We’ve EXPLAINED to you that they aren’t going to agree.  We’ve SHOWN you what you need to do when they don’t.  So when they write back and say you can’t opt out, put on your adult pants and ACT.  You know that parents have been opting out for a decade without the state patting them on the head and saying it is OK.  Either you want to opt out or you want permission.  Which is it?

We are here to support you. We’ll fight for you if you want. But what we can’t do is give you the backbone to do what you already know is right. Only you can do that hard work. You’ll have amazing support and cheering crowds. Your kids will have what they deserve. But not if you wait for permission. You don’t ask the school for permission on any of your other child rearing decisions. Why do you want it now?

Updated: April 12, 2024

March 10, 2015

Modified:

April 12, 2024

Comments (10)

  • My Grandson spent spring break with me. He’s 8 years old and is a whiz at math but has issues with reading comprehension even though he can read quite well. But when he spoke of returning to school on Monday he openly sobbed because he’s exhausted from going to “Smart Start” before every school day, and he’s so stressed out about not passing the StaarsTest (he has already failed the preliminary test) that he doesn’t even want to return to school. He feels like a failure and dumb because he can’t pass this horrid test!!! His parents have tried everything, and have now hired a private tutor to try and help him. So Granny is researching for ways to stop the nonsense! I know a group of Mom’s from Flowermound got it stopped. Can you help me?

  • I have a 3rd grader in Life Skills in Frisco ISD. He is developmentally delayed & probably around a 3yr old cognitively. There is NO chance that he can take/pass the STAAR this year, but we are being told he will still have to take it with accommodations. He is non-verbal & cannot write. I do NOT want him sitting in a room for 4 hrs 2 days in a row being subjected to this test he has NO idea of passing nor will even understand. What are my options? Just keep him home that entire week? This is so maddening that they would expect kids in Special Ed. to be subjected to these tests as well!!

  • My son is in a high academic charter and gets A’s and B’s. His most difficult subject is math but got an 87 in math this past semester and an 89 in math lab. But he has never passed the math STAAR. He is in 6st grade this year so lady year when he didn’t pass STAAR there was a huge deal made and then of course the tests basically got thrown out due to errors.

    He is go I got back to mainstream public school next year. If we opt.out this year for 6st grade can the school next year try and make him retake 6st grade for any reason even with a 3.50 GPA.
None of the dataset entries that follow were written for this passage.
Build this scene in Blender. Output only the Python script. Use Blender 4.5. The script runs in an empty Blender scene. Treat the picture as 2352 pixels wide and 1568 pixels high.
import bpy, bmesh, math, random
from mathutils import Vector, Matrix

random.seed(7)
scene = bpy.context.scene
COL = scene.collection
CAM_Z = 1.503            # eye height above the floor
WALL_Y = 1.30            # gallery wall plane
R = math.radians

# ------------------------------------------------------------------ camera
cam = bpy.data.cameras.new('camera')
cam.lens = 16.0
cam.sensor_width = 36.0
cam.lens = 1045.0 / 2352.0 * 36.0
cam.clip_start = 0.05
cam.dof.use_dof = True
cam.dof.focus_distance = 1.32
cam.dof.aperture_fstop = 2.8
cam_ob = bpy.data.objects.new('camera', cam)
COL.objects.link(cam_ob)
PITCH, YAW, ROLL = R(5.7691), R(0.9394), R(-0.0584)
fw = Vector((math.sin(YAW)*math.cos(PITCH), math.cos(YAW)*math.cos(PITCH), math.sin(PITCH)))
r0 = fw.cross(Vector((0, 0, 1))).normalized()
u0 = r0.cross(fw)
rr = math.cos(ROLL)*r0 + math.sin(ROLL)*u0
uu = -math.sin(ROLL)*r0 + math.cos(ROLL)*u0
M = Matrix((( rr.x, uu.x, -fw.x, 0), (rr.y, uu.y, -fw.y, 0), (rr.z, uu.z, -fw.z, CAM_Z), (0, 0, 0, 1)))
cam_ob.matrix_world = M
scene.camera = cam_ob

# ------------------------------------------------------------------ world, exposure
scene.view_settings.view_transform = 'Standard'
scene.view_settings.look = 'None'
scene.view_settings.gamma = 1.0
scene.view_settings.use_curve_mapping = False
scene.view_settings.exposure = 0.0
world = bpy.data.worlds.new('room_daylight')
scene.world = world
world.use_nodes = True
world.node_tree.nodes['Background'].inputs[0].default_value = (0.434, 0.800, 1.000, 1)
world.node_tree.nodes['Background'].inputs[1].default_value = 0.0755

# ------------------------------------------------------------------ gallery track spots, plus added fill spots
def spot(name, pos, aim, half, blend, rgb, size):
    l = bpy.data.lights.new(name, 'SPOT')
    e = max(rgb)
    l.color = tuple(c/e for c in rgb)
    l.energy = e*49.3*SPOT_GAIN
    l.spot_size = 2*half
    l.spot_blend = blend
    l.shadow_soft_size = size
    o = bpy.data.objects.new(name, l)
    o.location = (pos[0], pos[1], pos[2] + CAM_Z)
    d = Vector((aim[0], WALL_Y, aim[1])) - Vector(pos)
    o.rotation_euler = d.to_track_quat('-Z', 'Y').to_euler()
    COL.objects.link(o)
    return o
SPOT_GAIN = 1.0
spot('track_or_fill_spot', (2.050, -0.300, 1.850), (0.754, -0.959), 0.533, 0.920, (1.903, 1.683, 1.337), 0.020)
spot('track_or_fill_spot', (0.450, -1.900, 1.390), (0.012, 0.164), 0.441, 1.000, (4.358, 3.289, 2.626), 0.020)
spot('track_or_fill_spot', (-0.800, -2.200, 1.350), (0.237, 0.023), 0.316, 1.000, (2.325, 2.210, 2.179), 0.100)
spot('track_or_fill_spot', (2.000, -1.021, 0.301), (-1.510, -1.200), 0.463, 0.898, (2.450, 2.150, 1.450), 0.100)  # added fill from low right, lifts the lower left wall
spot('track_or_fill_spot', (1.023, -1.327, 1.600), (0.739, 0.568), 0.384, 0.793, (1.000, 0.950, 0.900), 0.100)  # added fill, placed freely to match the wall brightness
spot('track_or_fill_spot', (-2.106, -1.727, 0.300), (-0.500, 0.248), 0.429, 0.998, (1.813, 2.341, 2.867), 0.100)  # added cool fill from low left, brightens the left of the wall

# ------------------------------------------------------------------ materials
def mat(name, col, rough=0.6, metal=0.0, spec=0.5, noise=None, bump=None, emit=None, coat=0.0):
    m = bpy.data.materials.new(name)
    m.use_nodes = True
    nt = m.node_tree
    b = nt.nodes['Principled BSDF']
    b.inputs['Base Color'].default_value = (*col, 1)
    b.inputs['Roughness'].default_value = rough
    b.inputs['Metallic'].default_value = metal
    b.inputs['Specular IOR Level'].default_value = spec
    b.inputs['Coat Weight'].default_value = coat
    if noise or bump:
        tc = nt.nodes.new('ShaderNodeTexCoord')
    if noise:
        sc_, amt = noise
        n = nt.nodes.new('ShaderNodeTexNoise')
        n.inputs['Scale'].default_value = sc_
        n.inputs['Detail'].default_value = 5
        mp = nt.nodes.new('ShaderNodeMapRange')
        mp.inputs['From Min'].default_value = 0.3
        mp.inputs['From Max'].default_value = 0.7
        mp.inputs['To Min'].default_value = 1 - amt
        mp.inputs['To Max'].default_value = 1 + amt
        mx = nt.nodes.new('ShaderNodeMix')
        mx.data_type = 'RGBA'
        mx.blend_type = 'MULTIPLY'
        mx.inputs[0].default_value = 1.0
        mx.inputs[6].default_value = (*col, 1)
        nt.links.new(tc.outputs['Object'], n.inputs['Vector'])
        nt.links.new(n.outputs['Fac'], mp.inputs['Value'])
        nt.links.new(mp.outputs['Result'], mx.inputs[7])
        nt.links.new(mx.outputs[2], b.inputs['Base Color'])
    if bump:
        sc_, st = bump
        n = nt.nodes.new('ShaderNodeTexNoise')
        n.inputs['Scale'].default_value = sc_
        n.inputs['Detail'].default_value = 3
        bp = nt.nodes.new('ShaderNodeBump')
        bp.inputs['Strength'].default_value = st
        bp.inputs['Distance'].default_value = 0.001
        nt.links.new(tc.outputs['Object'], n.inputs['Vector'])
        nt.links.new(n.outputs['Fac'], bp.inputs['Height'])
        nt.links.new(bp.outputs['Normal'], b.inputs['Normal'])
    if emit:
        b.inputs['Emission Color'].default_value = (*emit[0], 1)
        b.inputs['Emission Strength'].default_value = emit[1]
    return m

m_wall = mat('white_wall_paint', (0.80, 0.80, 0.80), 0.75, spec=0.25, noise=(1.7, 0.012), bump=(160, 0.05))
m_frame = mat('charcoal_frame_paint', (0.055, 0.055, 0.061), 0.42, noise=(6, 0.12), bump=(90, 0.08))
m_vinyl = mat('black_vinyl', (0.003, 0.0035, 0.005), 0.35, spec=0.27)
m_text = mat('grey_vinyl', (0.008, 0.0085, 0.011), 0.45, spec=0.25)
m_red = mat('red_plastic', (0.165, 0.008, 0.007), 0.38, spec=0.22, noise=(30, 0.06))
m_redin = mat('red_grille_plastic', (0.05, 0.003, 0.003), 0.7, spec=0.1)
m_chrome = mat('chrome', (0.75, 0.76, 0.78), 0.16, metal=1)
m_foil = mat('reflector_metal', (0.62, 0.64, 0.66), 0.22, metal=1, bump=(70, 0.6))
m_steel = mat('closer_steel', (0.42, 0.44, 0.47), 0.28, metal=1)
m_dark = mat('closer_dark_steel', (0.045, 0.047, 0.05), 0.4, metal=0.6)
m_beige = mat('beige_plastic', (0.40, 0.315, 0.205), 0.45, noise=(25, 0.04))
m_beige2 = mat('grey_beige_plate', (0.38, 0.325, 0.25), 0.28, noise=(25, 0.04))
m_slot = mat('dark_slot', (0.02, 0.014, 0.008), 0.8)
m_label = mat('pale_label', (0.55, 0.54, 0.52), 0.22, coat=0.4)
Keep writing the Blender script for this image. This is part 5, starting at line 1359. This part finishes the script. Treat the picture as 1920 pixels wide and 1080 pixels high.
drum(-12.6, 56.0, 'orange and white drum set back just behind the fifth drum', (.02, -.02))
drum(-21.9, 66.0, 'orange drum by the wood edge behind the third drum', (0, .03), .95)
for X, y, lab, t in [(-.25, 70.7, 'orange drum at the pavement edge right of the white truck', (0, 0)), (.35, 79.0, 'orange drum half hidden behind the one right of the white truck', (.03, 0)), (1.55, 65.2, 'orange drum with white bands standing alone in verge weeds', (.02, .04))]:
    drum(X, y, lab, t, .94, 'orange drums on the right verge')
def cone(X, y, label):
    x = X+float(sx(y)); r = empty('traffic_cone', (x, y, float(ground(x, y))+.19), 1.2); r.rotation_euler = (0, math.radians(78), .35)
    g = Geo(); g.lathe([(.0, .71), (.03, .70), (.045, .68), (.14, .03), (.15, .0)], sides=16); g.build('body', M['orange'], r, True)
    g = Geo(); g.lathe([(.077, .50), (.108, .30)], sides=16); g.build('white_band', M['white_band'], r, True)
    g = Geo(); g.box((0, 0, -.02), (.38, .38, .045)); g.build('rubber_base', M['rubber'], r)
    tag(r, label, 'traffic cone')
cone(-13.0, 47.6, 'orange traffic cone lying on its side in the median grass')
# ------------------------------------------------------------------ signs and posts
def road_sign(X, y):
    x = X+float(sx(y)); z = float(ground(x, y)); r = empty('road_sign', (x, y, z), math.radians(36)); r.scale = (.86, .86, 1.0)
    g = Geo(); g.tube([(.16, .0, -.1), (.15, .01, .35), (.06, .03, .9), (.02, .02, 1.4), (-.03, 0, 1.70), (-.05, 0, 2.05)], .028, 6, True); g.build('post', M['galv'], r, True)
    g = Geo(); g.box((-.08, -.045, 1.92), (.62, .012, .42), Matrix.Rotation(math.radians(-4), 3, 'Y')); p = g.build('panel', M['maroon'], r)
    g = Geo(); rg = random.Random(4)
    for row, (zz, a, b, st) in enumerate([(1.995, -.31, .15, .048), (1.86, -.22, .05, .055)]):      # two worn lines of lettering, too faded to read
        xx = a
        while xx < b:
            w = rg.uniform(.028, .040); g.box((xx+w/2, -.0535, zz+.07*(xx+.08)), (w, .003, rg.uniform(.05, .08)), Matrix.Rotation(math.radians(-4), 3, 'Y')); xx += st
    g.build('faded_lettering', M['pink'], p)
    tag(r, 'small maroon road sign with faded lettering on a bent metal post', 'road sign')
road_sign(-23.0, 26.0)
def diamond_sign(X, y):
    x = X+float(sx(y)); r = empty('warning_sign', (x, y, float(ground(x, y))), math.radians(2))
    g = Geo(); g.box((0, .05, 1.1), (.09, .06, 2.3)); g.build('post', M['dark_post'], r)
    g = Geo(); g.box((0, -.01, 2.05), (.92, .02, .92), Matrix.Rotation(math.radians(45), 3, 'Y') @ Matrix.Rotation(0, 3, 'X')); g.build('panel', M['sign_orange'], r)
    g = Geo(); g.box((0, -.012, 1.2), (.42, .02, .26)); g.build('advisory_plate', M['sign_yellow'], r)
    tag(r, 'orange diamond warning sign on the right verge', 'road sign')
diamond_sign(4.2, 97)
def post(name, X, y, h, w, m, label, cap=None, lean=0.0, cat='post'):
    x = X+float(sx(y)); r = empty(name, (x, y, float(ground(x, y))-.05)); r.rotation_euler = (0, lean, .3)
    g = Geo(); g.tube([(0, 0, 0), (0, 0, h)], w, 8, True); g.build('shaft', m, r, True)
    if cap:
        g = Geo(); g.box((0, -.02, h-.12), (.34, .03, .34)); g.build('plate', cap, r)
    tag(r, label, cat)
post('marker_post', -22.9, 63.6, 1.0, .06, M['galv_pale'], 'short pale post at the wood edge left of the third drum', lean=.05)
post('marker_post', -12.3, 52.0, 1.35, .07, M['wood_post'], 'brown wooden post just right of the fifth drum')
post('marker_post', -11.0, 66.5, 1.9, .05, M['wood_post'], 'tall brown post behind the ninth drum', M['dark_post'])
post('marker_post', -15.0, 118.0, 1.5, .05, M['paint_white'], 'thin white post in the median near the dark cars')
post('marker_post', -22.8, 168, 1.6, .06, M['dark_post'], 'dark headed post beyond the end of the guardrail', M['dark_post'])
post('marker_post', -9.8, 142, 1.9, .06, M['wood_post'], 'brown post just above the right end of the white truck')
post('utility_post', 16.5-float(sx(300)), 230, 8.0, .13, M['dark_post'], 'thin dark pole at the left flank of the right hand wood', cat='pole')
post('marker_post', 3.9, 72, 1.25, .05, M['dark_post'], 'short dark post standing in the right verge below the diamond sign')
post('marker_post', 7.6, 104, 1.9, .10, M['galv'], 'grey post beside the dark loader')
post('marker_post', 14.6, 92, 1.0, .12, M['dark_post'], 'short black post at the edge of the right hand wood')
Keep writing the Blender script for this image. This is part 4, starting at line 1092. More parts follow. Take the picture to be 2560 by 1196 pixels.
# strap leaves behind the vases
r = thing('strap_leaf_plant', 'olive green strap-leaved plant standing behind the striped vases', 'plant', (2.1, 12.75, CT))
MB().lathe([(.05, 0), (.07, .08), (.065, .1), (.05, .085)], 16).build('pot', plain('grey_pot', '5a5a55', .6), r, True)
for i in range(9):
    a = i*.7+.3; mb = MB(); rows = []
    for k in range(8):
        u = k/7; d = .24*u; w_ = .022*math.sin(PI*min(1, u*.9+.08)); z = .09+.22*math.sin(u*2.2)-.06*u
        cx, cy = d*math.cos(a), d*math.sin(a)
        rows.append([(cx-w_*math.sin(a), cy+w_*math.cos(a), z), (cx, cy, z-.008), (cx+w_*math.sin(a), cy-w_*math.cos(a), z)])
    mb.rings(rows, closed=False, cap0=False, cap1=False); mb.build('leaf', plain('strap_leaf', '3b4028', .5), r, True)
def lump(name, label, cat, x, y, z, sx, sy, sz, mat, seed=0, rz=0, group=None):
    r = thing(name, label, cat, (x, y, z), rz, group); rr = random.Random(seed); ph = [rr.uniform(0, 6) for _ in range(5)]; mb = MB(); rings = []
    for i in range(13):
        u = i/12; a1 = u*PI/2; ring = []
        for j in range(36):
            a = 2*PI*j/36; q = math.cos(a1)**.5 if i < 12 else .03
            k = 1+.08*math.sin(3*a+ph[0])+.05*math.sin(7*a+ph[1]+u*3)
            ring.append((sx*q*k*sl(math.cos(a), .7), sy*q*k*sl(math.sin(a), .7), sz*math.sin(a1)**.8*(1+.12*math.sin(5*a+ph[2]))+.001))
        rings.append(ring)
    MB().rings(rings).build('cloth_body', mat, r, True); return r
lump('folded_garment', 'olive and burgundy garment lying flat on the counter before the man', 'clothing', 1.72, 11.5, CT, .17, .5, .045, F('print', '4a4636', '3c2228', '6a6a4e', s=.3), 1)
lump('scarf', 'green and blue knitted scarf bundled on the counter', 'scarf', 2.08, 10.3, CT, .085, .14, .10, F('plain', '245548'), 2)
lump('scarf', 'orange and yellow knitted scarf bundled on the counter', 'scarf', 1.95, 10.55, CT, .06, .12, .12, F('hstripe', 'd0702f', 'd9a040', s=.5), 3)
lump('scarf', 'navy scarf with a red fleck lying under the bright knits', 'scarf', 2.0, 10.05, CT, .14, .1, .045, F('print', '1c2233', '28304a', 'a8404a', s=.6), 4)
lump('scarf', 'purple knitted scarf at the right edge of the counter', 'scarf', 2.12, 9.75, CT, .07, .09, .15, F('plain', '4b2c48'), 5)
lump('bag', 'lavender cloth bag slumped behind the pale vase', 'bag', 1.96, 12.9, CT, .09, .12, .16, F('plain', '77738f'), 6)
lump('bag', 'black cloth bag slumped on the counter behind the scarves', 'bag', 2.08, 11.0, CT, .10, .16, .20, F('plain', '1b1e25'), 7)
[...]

  • I was told by the school counselor that it’s a state law to take the STAAR if he is enrolled in a public school. I also said i would withdrawl him before he took the STAAR. this is the first year we are opting out. he is currently in 6th grade. he has always been A or A-B honor roll student but the STAAR does emotional damage to him even weeks leading up to this test. i let the counselor know that i’ve already done my research and i know he will not get penalized.